Shake Shack Founder Danny Meyer's Advice On When Not To Leave A Tip

To tip or not to tip is a question on many people's minds when they go out to grab food. In the U.S., like it or not, if you are ordering food from and being served by a waitstaff, typically a server, busser, bartender, or more, then it is customary to leave a tip of about 20% of the total amount of the bill for service deemed to be good quality. But what about when you are picking up a takeout order of food or a beverage from a cashier, such as at a fast food restaurant or coffee shop? Shake Shack founder Danny Meyer, the operator of restaurants up and down the culinary spectrum, said "no," during an interview with CNBC.

"If you're just taking out food, and it was just a transaction — I give you money, you give me a cup of coffee — I don't think there's any obligation to tip whatsoever," Meyer told "Squawk Box" hosts Rebecca Quick and Andrew Ross Sorkin.
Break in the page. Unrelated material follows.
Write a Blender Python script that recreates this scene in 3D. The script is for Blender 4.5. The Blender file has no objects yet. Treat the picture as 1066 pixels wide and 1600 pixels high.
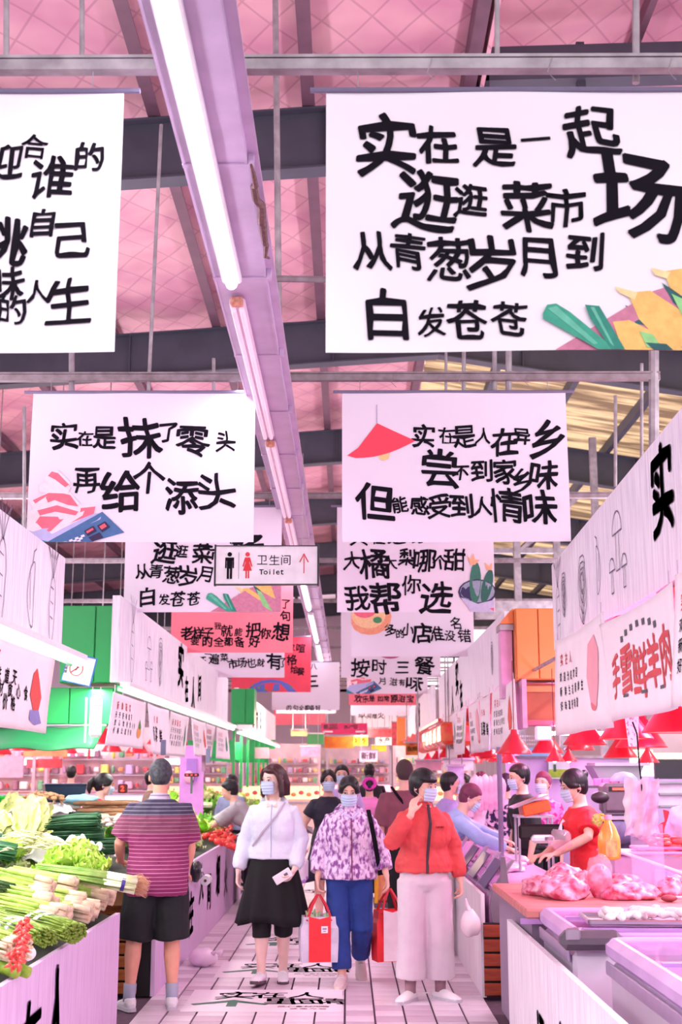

Meyer's own fast food restaurant, which abolished tipping five years ago before going back, does give customers the option to tip in their point-of-sale system. But Meyer explained that it is nearly even between customers that choose to leave a gratuity for their Shake Shack order and those that do not.

The fraught history of tipping

Tipping has become an integral part of dining culture, particularly in the U.S. However, its history is shrouded in controversy, with varying perspectives on its merits and drawbacks. The practice of tipping traces back to European aristocratic societies, where it was customary to reward servants for exceptional service. In the U.S., tipping gained prominence in the late 19th century when wealthy Americans traveled to Europe and witnessed this tradition.

Despite its prevalence, tipping has attracted criticism from various quarters. One of the main reasons for opposition is the inherent inequity in the system. Tipping often perpetuates a culture where the earnings of food service staff rely heavily on the generosity of customers, leading to inconsistent and unpredictable income. This particularly affects marginalized workers, such as people of color and immigrants, who may face discrimination or receive lower tips due to implicit biases.

While many customers and workers advocate for abolishing tipping, some restaurant owners argue in favor of keeping it intact. For these owners, the tipping system allows them to keep labor costs low and maintain competitive prices. By transferring a significant portion of the staff's wages to customer discretion, they can afford to pay lower base wages, reducing overall labor expenses. This approach helps businesses survive in an industry known for thin profit margins, especially in times of economic uncertainty.